Blues have launched an investigation to identify the fans who wrecked the goalposts at the Tilton Road end after Sunday's final game of the season. The damage, caused during the protests directed at the Board of directors following relegation, is estimated at £3,000.

CCTV footage will be studied and those identified could face banning orders for the start of the new season.

The club said in a statement: "Birmingham City have received a high volume of letters and e-mails from genuine supporters 'dismayed' by the actions of many so-called 'fans' following our recent game against Blackburn Rovers.

"The club has a zero-tolerance stance on this type of behaviour and are working closely with West Midlands Police concerning this matter.

"CCTV footage has already been handed over to the Football Intelligence department in order to attempt to identify those individuals involved with a view to arrest and a recommendation to the courts that banning orders be implemented.
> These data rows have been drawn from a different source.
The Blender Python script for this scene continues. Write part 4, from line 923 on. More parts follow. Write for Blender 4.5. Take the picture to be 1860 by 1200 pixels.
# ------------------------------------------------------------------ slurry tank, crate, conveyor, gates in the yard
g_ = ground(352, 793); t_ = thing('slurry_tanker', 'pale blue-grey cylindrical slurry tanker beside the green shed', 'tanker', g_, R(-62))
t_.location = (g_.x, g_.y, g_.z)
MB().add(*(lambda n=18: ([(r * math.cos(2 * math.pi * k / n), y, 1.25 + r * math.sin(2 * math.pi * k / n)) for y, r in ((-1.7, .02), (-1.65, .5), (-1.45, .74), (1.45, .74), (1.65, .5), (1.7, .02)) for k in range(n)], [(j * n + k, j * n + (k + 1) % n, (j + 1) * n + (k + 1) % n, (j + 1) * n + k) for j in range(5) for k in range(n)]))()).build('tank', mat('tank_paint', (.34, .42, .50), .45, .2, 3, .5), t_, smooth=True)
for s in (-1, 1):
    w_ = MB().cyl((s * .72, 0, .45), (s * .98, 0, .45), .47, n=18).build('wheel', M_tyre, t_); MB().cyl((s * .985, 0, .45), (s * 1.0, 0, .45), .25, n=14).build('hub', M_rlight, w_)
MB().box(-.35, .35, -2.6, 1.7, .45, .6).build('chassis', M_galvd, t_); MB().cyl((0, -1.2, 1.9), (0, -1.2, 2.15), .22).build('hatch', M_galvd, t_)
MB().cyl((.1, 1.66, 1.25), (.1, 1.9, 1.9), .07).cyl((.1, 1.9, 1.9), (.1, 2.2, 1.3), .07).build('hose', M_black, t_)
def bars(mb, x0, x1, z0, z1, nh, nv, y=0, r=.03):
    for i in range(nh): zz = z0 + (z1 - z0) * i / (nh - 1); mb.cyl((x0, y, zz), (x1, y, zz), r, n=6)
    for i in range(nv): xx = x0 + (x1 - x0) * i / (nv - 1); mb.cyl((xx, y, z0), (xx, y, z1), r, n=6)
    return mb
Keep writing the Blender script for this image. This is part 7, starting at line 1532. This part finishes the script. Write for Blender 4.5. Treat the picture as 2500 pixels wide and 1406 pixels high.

"The club will also instigate its own banning orders against anyone found guilty of this act."

Head groundsman Martin Kelly has also hit out at the culprits and claims the vandalism left him feeling 'totally numb'.

"I realise now that it wasn't the club's genuine fans that did this as our fans are great and wouldn't do that to their own stadium," he said. "As I watched it happening, I couldn't believe it and felt totally numb.

"Regardless of whatever those people were thinking at the time, to go onto their own club's pitch and vandalise the goals as they did was completely wrong and three days after the event I still can't take it in."